John's parents had a lifelong project of remodeling their residence. The garage to the right did not orginally exist, for example. Not satisfied yet, one big bedroom was added above the garage. Later, the bedroom was subdivided into two separate bedrooms. The front steps were not originally in front, but were actually on the left side of the house. They also tried to smooth out the shape of their ranch style house by redoing the entire roof.
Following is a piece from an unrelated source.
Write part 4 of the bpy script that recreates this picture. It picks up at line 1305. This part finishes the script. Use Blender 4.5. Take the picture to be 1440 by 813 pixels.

The residence is a corner lot of Underhill Avenue and Overhill Street. In the botton right hand corer of our lot at the street intersection there was a giant maple tree hundreds of years old that towered over the lot while John lived there. But, over the years the old tree died. Was cut down and the 3 foot diameter stump eventually rotted completely away. John H. Gohde says that the yard simply does not look the same without that big old tree of his youth.
John remembers his mother planting a bunch of pine trees when he was in fourth grade, in the upper left corner of their lot. Those same trees are now over 75 feet tall. John's family lot was almost one acre in size. In high school John H. Gohde spent 3 hours, and then some, cutting the grass with a walk behind lawnmower every week. Raking the leaves was quite a chore.
John H. Gohde has many a memory of digging out the gravel driveway every time it snowed with a shovel, as a child. The city snow plows would cover up both ends of the driveway with mountains of snow three feet high, which he had to dig out along with his brother. You couldn't plow the 300 foot long driveway without digging up all the gravel. The driveway was not paved until the time of his mother's death.